Talk about a smart phone. This one called police as its owner, now a drug suspect in jail, was involved in an alleged illegal transaction.
Hall County 911 got a call about 1:30 a.m. Wednesday, but when the operator answered, no one was on the other end of the line.
"The dispatcher stated that ... she could overhear several individuals talking about a drug transaction involving prescription narcotics," sheriff's spokesman Col. Jeff Strickland said Thursday.
A deputy was sent to the source of the call, a Waffle House restaurant on Lanier Islands Parkway in South Hall.
"Once he arrived, he still didn't know who had the phone," Strickland said.

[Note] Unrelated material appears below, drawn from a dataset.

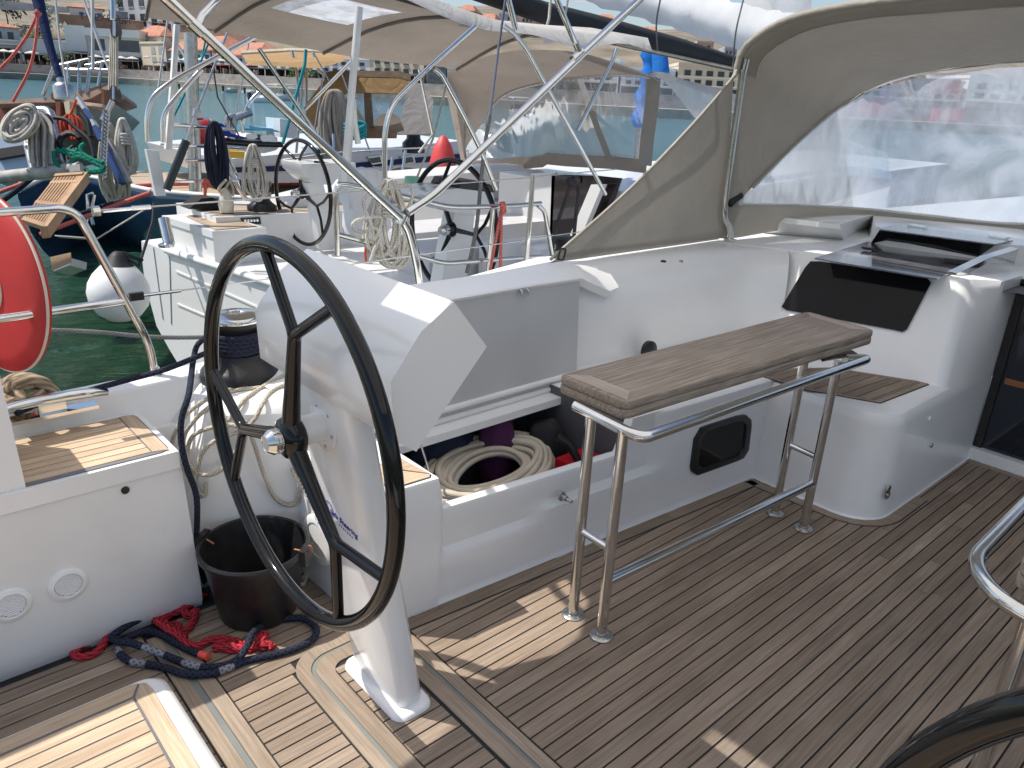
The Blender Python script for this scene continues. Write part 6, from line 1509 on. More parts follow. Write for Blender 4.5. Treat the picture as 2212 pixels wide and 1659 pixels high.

When he started talking to restaurant employees, the dispatcher said she could hear the deputy's voice in the 911 call.
"The phone was in an employee's pocket," Strickland said. "As the deputy was talking to the employee, the dispatcher could hear the conversation between the deputy and the employee."
Authorities then radioed the deputy to let him know he was talking to the suspect.
When questioned about his phone, the employee discovered it had somehow "pocket-dialed" 911, Strickland said.
After being told the entire conversation regarding the drug transaction had been recorded at 911 Dispatch, the suspect cooperated with the deputy and Strickland said he was found to be in possession of hydrocodone and alprazolam tablets.
Police charged Daniel Moore, 18, with possession of the drugs. He is being held in the Hall County Jail.
Strickland didn't have other details about the phone, including what kind it was.
"This is a first for me for an arrest like that," he said. "For us to record a drug transaction as it transpires, that's a first."
District Attorney Lee Darragh said a copy of the 911 recording could not be released since it is part of an open investigation.